Data provided =>
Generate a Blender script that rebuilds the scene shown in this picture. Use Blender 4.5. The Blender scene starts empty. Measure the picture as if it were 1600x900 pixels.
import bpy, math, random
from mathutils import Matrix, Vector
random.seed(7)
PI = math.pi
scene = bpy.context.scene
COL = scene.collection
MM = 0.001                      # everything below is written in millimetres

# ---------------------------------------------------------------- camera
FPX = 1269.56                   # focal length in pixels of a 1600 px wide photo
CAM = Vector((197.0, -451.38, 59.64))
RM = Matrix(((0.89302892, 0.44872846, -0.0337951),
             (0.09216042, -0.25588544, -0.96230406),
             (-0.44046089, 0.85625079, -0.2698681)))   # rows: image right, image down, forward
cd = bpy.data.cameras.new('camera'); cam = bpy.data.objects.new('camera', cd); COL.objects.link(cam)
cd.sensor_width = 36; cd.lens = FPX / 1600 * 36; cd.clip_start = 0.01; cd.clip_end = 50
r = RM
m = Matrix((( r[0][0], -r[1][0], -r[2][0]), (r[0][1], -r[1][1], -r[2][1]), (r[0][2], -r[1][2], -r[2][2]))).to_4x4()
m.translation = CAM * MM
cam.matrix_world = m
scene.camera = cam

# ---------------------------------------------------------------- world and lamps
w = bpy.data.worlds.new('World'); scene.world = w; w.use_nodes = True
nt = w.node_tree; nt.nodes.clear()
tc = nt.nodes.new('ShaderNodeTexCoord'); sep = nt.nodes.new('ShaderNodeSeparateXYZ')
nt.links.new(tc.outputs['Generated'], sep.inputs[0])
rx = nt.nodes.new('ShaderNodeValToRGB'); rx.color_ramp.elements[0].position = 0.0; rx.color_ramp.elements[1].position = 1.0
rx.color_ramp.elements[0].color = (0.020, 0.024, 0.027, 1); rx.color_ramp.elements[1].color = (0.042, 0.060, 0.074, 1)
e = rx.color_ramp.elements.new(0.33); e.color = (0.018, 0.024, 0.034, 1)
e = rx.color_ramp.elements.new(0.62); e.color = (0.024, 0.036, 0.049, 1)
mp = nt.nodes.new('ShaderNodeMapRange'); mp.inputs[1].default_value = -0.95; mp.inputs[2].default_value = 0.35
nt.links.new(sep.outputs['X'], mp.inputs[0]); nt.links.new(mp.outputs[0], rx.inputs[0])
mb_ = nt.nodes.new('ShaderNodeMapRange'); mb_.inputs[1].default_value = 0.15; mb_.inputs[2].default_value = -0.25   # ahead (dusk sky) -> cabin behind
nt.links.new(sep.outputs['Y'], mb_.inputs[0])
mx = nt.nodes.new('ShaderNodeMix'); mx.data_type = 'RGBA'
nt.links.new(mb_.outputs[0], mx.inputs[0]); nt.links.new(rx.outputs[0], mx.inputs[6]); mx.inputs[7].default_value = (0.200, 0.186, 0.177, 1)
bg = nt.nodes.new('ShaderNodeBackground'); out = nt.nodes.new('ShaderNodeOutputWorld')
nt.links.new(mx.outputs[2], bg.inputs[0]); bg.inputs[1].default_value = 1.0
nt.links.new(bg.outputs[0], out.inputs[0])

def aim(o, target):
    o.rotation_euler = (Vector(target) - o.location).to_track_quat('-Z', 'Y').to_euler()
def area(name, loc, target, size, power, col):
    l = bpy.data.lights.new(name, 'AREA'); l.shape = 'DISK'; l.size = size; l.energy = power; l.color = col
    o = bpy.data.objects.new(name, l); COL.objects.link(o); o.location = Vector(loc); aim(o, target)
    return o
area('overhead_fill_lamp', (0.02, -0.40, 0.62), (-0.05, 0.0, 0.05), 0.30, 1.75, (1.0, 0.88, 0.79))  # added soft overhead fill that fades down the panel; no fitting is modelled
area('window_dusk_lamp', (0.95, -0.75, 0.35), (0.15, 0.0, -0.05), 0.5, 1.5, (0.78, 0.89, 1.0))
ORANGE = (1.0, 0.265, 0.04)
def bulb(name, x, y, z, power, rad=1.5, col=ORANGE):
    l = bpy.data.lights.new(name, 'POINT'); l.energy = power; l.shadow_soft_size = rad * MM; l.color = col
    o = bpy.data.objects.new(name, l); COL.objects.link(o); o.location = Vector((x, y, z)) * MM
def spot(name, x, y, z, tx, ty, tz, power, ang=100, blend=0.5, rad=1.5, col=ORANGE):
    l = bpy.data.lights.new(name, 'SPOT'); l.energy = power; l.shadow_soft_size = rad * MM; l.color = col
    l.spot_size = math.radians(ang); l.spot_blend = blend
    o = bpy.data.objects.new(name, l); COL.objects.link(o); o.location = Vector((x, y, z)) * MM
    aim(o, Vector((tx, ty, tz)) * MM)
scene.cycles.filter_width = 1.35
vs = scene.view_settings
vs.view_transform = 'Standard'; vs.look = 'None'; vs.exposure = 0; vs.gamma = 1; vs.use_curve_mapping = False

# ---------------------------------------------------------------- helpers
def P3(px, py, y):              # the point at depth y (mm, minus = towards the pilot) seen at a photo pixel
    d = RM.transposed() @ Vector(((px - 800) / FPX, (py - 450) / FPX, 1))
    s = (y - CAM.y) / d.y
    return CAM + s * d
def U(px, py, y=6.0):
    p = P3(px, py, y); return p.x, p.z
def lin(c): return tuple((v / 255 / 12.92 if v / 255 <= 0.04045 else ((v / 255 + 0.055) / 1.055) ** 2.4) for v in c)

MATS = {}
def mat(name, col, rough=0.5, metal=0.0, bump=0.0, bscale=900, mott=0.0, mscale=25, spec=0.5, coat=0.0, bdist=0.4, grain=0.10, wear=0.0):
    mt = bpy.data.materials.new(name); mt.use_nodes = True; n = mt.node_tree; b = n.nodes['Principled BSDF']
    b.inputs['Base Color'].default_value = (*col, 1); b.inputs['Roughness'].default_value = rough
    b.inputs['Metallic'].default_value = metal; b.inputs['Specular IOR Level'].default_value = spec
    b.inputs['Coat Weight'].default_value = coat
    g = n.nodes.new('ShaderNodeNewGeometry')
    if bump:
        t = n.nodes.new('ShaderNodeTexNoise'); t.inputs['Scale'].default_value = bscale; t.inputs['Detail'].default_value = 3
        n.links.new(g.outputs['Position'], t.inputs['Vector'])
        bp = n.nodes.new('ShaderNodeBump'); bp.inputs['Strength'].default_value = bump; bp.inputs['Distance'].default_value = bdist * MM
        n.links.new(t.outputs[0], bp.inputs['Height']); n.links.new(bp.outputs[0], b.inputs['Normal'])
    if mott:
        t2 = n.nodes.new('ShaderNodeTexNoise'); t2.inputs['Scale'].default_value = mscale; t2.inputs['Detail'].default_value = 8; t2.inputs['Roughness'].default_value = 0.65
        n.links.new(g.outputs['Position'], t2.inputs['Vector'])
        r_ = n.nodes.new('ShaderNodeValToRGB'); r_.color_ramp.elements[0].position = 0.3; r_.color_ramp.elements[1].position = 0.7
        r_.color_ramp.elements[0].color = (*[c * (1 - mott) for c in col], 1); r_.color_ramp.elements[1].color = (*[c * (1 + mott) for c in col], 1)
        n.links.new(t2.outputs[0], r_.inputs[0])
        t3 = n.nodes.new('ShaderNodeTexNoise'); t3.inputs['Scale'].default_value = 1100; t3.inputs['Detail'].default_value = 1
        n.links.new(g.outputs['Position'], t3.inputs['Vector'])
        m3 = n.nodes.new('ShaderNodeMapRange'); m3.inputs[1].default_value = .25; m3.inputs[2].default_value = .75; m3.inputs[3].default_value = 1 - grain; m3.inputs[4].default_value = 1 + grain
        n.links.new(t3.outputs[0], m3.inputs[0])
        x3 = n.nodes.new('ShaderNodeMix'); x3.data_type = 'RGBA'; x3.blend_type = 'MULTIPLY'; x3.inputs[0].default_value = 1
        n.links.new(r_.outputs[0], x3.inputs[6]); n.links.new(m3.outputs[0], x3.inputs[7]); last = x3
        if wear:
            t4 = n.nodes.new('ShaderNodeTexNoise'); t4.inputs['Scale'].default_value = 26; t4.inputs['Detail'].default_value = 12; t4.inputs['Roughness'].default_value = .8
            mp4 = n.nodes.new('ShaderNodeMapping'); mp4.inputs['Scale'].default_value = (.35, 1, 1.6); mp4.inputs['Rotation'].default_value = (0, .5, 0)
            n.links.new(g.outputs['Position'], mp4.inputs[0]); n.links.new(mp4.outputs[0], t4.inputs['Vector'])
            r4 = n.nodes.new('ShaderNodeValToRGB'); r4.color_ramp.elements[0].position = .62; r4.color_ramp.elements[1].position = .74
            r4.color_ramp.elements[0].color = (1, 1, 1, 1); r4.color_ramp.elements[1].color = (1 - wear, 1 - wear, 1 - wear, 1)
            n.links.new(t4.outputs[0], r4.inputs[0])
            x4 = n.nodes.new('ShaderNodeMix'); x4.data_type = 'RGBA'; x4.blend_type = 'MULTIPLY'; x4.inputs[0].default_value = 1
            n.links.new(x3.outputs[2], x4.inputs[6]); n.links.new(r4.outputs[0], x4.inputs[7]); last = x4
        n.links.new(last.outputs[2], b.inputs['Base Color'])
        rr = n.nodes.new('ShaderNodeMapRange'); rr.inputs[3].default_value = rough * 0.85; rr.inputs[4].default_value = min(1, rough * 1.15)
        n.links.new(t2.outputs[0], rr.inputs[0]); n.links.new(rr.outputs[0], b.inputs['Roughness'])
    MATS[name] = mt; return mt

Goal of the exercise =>
Give back the listing exactly, please, from its first line to the line containing "written in millimetres", inclusive, and nothing past that line.

Result =>
Generate a Blender script that rebuilds the scene shown in this picture. Use Blender 4.5. The Blender scene starts empty. Measure the picture as if it were 1600x900 pixels.
import bpy, math, random
from mathutils import Matrix, Vector
random.seed(7)
PI = math.pi
scene = bpy.context.scene
COL = scene.collection
MM = 0.001                      # everything below is written in millimetres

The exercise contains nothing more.